▶ **Directive**
Every record below is to be retyped exactly.

▶ **Data provided**

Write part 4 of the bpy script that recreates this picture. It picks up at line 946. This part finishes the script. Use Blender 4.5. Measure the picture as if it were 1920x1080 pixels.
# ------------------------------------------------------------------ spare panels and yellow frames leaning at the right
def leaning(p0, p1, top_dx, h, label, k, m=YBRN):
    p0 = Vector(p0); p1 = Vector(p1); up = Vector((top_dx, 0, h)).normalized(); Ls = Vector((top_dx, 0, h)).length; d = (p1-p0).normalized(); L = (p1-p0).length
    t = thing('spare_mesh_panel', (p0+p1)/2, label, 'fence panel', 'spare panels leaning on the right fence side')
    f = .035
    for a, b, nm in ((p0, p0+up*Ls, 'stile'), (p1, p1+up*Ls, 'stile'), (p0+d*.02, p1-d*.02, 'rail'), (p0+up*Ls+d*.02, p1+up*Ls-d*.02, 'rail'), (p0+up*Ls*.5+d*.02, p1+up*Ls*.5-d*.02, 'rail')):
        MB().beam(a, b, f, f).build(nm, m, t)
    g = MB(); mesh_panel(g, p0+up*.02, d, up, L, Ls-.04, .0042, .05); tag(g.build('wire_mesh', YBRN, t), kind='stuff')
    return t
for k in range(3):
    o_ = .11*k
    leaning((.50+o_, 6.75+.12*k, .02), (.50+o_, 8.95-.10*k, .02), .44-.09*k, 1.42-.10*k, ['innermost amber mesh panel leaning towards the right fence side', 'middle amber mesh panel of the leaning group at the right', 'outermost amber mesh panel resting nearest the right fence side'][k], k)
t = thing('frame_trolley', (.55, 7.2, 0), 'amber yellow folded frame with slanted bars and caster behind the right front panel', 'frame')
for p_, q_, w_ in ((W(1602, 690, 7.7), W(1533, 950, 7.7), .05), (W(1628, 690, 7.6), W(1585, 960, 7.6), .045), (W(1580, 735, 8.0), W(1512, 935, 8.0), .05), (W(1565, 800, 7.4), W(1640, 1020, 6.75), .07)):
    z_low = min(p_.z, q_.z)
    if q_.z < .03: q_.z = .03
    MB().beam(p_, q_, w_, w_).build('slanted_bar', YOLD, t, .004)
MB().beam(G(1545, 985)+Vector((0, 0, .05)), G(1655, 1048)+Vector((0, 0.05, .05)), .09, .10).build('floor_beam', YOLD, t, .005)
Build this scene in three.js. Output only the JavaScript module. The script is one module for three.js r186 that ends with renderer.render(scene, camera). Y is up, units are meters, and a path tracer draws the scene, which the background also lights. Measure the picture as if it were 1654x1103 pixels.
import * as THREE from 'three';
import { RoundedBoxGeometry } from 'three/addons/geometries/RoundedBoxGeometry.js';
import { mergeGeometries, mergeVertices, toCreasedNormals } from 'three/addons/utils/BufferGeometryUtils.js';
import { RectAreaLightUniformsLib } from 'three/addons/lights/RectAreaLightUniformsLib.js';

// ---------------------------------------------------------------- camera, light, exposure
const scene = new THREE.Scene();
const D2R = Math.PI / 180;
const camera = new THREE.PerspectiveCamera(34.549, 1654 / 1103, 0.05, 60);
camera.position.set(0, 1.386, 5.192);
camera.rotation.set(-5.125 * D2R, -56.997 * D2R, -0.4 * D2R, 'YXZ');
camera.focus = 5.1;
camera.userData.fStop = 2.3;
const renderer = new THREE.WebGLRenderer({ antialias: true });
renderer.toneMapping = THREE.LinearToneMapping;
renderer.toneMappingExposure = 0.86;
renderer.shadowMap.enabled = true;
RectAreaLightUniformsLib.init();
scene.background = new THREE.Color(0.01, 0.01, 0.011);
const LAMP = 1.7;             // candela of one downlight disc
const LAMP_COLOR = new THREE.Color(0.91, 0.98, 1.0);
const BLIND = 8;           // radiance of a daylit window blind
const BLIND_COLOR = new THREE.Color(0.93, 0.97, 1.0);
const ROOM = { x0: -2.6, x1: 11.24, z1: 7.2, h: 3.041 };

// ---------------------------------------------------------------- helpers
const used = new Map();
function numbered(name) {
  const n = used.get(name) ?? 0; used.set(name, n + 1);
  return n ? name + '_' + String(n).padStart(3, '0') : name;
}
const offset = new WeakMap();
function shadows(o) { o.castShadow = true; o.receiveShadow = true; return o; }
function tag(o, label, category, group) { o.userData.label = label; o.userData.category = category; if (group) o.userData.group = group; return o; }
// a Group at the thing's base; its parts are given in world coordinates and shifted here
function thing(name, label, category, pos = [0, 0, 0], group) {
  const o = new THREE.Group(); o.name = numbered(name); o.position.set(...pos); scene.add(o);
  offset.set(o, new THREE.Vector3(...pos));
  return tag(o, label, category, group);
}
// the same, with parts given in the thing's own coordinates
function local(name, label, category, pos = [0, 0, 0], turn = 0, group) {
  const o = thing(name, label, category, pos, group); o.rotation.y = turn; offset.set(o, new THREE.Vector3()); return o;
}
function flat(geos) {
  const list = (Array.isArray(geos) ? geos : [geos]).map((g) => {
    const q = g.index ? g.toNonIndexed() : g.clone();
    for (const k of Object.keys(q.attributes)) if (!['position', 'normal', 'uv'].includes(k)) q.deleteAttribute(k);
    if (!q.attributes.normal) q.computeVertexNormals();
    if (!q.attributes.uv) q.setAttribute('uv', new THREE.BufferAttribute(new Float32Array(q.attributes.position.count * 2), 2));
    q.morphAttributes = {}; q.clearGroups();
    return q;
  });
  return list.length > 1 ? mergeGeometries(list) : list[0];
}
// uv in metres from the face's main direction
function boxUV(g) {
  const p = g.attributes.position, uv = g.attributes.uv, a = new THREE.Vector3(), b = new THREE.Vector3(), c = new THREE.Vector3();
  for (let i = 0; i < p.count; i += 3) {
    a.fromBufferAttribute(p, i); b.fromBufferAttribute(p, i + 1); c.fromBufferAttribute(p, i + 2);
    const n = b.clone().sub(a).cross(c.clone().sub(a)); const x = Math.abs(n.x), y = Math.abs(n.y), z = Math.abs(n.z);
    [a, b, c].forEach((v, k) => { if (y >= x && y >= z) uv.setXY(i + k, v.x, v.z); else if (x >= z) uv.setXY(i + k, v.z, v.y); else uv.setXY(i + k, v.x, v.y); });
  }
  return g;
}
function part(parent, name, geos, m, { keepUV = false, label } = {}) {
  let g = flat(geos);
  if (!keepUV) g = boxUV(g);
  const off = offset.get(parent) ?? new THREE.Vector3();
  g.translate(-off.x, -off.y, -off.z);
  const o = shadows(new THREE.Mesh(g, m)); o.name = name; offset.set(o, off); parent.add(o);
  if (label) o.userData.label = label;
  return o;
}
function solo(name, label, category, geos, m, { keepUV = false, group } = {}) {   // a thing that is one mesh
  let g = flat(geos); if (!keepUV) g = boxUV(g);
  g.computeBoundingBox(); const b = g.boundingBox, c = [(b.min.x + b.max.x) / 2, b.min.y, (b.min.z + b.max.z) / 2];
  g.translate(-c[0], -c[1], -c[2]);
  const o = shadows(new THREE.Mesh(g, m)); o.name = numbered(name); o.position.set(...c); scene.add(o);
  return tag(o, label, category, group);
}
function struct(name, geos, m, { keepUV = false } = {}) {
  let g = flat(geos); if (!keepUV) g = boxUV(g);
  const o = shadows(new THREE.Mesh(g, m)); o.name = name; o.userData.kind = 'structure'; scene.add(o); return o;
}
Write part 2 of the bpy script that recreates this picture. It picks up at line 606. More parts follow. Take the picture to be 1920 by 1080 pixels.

▶ **Solution**
Write part 4 of the bpy script that recreates this picture. It picks up at line 946. This part finishes the script. Use Blender 4.5. Measure the picture as if it were 1920x1080 pixels.
# ------------------------------------------------------------------ spare panels and yellow frames leaning at the right
def leaning(p0, p1, top_dx, h, label, k, m=YBRN):
    p0 = Vector(p0); p1 = Vector(p1); up = Vector((top_dx, 0, h)).normalized(); Ls = Vector((top_dx, 0, h)).length; d = (p1-p0).normalized(); L = (p1-p0).length
    t = thing('spare_mesh_panel', (p0+p1)/2, label, 'fence panel', 'spare panels leaning on the right fence side')
    f = .035
    for a, b, nm in ((p0, p0+up*Ls, 'stile'), (p1, p1+up*Ls, 'stile'), (p0+d*.02, p1-d*.02, 'rail'), (p0+up*Ls+d*.02, p1+up*Ls-d*.02, 'rail'), (p0+up*Ls*.5+d*.02, p1+up*Ls*.5-d*.02, 'rail')):
        MB().beam(a, b, f, f).build(nm, m, t)
    g = MB(); mesh_panel(g, p0+up*.02, d, up, L, Ls-.04, .0042, .05); tag(g.build('wire_mesh', YBRN, t), kind='stuff')
    return t
for k in range(3):
    o_ = .11*k
    leaning((.50+o_, 6.75+.12*k, .02), (.50+o_, 8.95-.10*k, .02), .44-.09*k, 1.42-.10*k, ['innermost amber mesh panel leaning towards the right fence side', 'middle amber mesh panel of the leaning group at the right', 'outermost amber mesh panel resting nearest the right fence side'][k], k)
t = thing('frame_trolley', (.55, 7.2, 0), 'amber yellow folded frame with slanted bars and caster behind the right front panel', 'frame')
for p_, q_, w_ in ((W(1602, 690, 7.7), W(1533, 950, 7.7), .05), (W(1628, 690, 7.6), W(1585, 960, 7.6), .045), (W(1580, 735, 8.0), W(1512, 935, 8.0), .05), (W(1565, 800, 7.4), W(1640, 1020, 6.75), .07)):
    z_low = min(p_.z, q_.z)
    if q_.z < .03: q_.z = .03
    MB().beam(p_, q_, w_, w_).build('slanted_bar', YOLD, t, .004)
MB().beam(G(1545, 985)+Vector((0, 0, .05)), G(1655, 1048)+Vector((0, 0.05, .05)), .09, .10).build('floor_beam', YOLD, t, .005)
Build this scene in three.js. Output only the JavaScript module. The script is one module for three.js r186 that ends with renderer.render(scene, camera). Y is up, units are meters, and a path tracer draws the scene, which the background also lights. Measure the picture as if it were 1654x1103 pixels.
import * as THREE from 'three';
import { RoundedBoxGeometry } from 'three/addons/geometries/RoundedBoxGeometry.js';
import { mergeGeometries, mergeVertices, toCreasedNormals } from 'three/addons/utils/BufferGeometryUtils.js';
import { RectAreaLightUniformsLib } from 'three/addons/lights/RectAreaLightUniformsLib.js';

// ---------------------------------------------------------------- camera, light, exposure
const scene = new THREE.Scene();
const D2R = Math.PI / 180;
const camera = new THREE.PerspectiveCamera(34.549, 1654 / 1103, 0.05, 60);
camera.position.set(0, 1.386, 5.192);
camera.rotation.set(-5.125 * D2R, -56.997 * D2R, -0.4 * D2R, 'YXZ');
camera.focus = 5.1;
camera.userData.fStop = 2.3;
const renderer = new THREE.WebGLRenderer({ antialias: true });
renderer.toneMapping = THREE.LinearToneMapping;
renderer.toneMappingExposure = 0.86;
renderer.shadowMap.enabled = true;
RectAreaLightUniformsLib.init();
scene.background = new THREE.Color(0.01, 0.01, 0.011);
const LAMP = 1.7;             // candela of one downlight disc
const LAMP_COLOR = new THREE.Color(0.91, 0.98, 1.0);
const BLIND = 8;           // radiance of a daylit window blind
const BLIND_COLOR = new THREE.Color(0.93, 0.97, 1.0);
const ROOM = { x0: -2.6, x1: 11.24, z1: 7.2, h: 3.041 };

// ---------------------------------------------------------------- helpers
const used = new Map();
function numbered(name) {
  const n = used.get(name) ?? 0; used.set(name, n + 1);
  return n ? name + '_' + String(n).padStart(3, '0') : name;
}
const offset = new WeakMap();
function shadows(o) { o.castShadow = true; o.receiveShadow = true; return o; }
function tag(o, label, category, group) { o.userData.label = label; o.userData.category = category; if (group) o.userData.group = group; return o; }
// a Group at the thing's base; its parts are given in world coordinates and shifted here
function thing(name, label, category, pos = [0, 0, 0], group) {
  const o = new THREE.Group(); o.name = numbered(name); o.position.set(...pos); scene.add(o);
  offset.set(o, new THREE.Vector3(...pos));
  return tag(o, label, category, group);
}
// the same, with parts given in the thing's own coordinates
function local(name, label, category, pos = [0, 0, 0], turn = 0, group) {
  const o = thing(name, label, category, pos, group); o.rotation.y = turn; offset.set(o, new THREE.Vector3()); return o;
}
function flat(geos) {
  const list = (Array.isArray(geos) ? geos : [geos]).map((g) => {
    const q = g.index ? g.toNonIndexed() : g.clone();
    for (const k of Object.keys(q.attributes)) if (!['position', 'normal', 'uv'].includes(k)) q.deleteAttribute(k);
    if (!q.attributes.normal) q.computeVertexNormals();
    if (!q.attributes.uv) q.setAttribute('uv', new THREE.BufferAttribute(new Float32Array(q.attributes.position.count * 2), 2));
    q.morphAttributes = {}; q.clearGroups();
    return q;
  });
  return list.length > 1 ? mergeGeometries(list) : list[0];
}
// uv in metres from the face's main direction
function boxUV(g) {
  const p = g.attributes.position, uv = g.attributes.uv, a = new THREE.Vector3(), b = new THREE.Vector3(), c = new THREE.Vector3();
  for (let i = 0; i < p.count; i += 3) {
    a.fromBufferAttribute(p, i); b.fromBufferAttribute(p, i + 1); c.fromBufferAttribute(p, i + 2);
    const n = b.clone().sub(a).cross(c.clone().sub(a)); const x = Math.abs(n.x), y = Math.abs(n.y), z = Math.abs(n.z);
    [a, b, c].forEach((v, k) => { if (y >= x && y >= z) uv.setXY(i + k, v.x, v.z); else if (x >= z) uv.setXY(i + k, v.z, v.y); else uv.setXY(i + k, v.x, v.y); });
  }
  return g;
}
function part(parent, name, geos, m, { keepUV = false, label } = {}) {
  let g = flat(geos);
  if (!keepUV) g = boxUV(g);
  const off = offset.get(parent) ?? new THREE.Vector3();
  g.translate(-off.x, -off.y, -off.z);
  const o = shadows(new THREE.Mesh(g, m)); o.name = name; offset.set(o, off); parent.add(o);
  if (label) o.userData.label = label;
  return o;
}
function solo(name, label, category, geos, m, { keepUV = false, group } = {}) {   // a thing that is one mesh
  let g = flat(geos); if (!keepUV) g = boxUV(g);
  g.computeBoundingBox(); const b = g.boundingBox, c = [(b.min.x + b.max.x) / 2, b.min.y, (b.min.z + b.max.z) / 2];
  g.translate(-c[0], -c[1], -c[2]);
  const o = shadows(new THREE.Mesh(g, m)); o.name = numbered(name); o.position.set(...c); scene.add(o);
  return tag(o, label, category, group);
}
function struct(name, geos, m, { keepUV = false } = {}) {
  let g = flat(geos); if (!keepUV) g = boxUV(g);
  const o = shadows(new THREE.Mesh(g, m)); o.name = name; o.userData.kind = 'structure'; scene.add(o); return o;
}
Write part 2 of the bpy script that recreates this picture. It picks up at line 606. More parts follow. Take the picture to be 1920 by 1080 pixels.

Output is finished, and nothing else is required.